### Set problem
Return, exactly as written, every line from the first line of the data below through the line that contains "simple_line('faint wire between".
##### Dataset section #####
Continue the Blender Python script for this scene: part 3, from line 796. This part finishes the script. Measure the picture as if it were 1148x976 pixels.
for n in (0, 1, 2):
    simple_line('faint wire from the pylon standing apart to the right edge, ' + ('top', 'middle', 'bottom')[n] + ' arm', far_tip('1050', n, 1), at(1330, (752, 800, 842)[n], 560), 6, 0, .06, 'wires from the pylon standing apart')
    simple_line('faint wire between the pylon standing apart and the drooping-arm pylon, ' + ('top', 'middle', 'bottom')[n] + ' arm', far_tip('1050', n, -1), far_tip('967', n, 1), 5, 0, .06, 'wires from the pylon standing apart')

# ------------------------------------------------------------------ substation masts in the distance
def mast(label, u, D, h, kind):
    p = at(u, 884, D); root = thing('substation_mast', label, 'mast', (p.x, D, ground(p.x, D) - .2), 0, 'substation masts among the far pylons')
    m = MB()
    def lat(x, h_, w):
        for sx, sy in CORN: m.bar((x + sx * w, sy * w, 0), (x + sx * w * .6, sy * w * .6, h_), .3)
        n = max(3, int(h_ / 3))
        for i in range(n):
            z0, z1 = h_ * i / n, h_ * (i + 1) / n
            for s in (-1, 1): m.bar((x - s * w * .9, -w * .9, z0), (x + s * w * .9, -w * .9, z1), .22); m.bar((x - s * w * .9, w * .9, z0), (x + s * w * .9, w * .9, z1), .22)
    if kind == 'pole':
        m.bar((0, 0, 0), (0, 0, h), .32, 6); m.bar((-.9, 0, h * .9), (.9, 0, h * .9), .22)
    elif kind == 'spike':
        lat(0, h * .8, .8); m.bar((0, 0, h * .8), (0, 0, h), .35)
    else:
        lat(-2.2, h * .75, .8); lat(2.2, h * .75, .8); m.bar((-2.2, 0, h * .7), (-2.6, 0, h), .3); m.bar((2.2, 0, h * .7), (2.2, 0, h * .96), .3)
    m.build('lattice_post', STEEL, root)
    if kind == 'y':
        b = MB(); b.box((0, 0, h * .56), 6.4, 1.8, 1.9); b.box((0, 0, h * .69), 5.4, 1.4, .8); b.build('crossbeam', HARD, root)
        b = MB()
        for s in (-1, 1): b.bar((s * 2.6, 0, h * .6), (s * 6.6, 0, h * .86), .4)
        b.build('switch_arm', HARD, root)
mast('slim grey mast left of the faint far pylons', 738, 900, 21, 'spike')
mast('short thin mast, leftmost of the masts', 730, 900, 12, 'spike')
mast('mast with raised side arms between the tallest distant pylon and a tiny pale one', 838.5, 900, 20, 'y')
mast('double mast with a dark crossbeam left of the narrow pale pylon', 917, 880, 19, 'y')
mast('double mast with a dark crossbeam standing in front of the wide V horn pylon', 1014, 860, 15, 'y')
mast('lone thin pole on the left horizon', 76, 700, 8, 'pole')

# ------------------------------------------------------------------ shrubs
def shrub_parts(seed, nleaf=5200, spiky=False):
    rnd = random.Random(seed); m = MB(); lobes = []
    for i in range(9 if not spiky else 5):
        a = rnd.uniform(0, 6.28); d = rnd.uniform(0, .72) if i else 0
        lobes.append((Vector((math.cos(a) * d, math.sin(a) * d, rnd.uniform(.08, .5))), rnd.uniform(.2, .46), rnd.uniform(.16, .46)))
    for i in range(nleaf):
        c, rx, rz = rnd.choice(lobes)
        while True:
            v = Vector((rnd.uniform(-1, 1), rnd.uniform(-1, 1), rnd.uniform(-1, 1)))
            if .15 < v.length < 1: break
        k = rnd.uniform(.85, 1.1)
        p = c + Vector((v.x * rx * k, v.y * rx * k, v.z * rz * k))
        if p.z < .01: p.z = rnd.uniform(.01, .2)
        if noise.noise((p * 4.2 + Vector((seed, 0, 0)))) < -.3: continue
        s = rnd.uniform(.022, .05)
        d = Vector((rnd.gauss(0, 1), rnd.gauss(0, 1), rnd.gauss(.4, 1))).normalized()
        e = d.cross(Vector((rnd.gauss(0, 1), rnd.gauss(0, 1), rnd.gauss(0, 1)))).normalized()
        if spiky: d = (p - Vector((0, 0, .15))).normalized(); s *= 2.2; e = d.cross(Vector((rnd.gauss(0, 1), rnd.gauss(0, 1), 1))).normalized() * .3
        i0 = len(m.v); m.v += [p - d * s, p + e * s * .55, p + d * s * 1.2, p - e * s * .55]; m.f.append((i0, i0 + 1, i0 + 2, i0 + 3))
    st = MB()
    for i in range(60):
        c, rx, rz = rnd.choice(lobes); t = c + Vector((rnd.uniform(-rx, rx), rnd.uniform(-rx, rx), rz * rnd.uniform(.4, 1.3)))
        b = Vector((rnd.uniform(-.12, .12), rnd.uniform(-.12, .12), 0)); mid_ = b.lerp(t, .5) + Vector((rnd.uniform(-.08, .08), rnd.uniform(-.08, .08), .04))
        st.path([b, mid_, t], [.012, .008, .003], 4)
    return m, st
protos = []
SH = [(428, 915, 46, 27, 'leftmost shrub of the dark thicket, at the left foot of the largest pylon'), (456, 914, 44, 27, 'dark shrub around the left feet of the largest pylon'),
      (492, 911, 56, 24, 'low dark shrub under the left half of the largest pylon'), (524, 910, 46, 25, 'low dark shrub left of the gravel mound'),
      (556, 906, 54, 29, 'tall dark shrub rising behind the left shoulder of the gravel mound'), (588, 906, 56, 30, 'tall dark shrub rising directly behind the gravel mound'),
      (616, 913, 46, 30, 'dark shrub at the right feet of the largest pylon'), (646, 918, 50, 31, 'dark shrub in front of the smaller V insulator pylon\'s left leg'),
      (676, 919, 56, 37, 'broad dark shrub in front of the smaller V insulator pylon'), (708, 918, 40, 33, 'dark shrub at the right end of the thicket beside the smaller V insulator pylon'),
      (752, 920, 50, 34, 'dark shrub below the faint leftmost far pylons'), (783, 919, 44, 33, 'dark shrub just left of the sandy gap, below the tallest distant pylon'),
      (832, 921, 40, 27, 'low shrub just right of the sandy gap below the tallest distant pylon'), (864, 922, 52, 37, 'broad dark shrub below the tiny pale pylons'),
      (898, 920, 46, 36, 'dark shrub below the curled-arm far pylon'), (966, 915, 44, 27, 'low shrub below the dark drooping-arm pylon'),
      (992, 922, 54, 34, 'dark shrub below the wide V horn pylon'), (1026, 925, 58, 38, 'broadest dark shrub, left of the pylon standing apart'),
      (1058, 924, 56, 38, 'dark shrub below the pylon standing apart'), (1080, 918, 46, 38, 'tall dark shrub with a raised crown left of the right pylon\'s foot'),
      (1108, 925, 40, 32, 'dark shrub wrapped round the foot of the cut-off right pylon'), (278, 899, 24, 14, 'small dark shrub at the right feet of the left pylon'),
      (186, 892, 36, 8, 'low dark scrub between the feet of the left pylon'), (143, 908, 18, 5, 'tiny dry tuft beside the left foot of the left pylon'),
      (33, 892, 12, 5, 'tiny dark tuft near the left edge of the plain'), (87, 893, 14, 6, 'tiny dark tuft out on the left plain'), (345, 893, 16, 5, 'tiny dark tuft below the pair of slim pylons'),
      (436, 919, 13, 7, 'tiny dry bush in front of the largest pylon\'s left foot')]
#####
### Worked answer
Continue the Blender Python script for this scene: part 3, from line 796. This part finishes the script. Measure the picture as if it were 1148x976 pixels.
for n in (0, 1, 2):
    simple_line('faint wire from the pylon standing apart to the right edge, ' + ('top', 'middle', 'bottom')[n] + ' arm', far_tip('1050', n, 1), at(1330, (752, 800, 842)[n], 560), 6, 0, .06, 'wires from the pylon standing apart')
    simple_line('faint wire between the pylon standing apart and the drooping-arm pylon, ' + ('top', 'middle', 'bottom')[n] + ' arm', far_tip('1050', n, -1), far_tip('967', n, 1), 5, 0, .06, 'wires from the pylon standing apart')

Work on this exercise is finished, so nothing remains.